For the layman, the DoJ is insisting that two Omnicom agencies, one Publicis shop and one IPG unit explain exactly how they win production and post-production contracts from clients.

This is probably just the beginning.

ICYMI, Adweek ran a bit of a summary of the issue one week ago. You all know this, but the holding companies have been expanding their production capacities in the interest of scoring more revenue from clients. They don’t generally publicize this fact, but it happens in plain sight. Neither the clients nor the prod cos are particularly happy about the arrangement, but they don’t hold the cards in the game.

Our readers will be particularly interested in what a source who has worked for years in the production departments of major creative agencies told us.
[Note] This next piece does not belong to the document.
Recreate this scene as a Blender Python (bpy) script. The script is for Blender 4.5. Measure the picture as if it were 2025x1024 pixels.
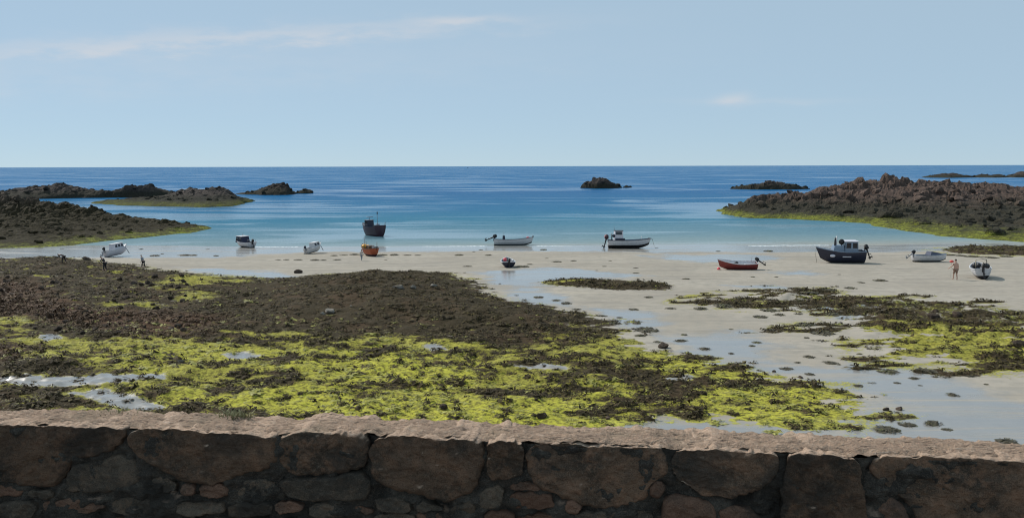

  • The independent prod cos can do the work in half the time because they have far fewer accounts and more staffers than the agency departments.
  • The agency in question still said that the prod co should provide clients with an estimate of 2X hours knowing full well that it would not be accurate. In other words, they tricked their “partner.”
  • The client called the agency production company, furious because, again according to our source, “The client knew out-of-house was better, cheaper and faster.”
  • Why does the agency keep doing this? Because production is its only profitable department, and the account team forbid them from allowing third party operations to enter fair bids. Also, the clients aren’t the ones managing the process, so they can’t really prove that this is going on.

The worst part: This industry veteran claims that the agency fired multiple senior members of its production team, then immediately re-hired them as freelancers to save money. Prior to production pitches, the heads of the department also allegedly warned everyone on the team that their jobs would be in jeopardy if the work went to an outside production house.

The prod co people who spoke to us said that they knew this practice was widespread but accepted it because they weren’t sure it was illegal. They also rely on the creative agencies for all their work anyway, so they have zero leverage.

Now that knowledge of “bid rigging” is widespread, some production executives argue that they won’t have to play by agency rules anymore. That might depend on whether the DoJ manages to get any indictments, though…

One thing that is not yet clear is who would be interested enough to leak news of the investigation to the Wall Street Journal last week.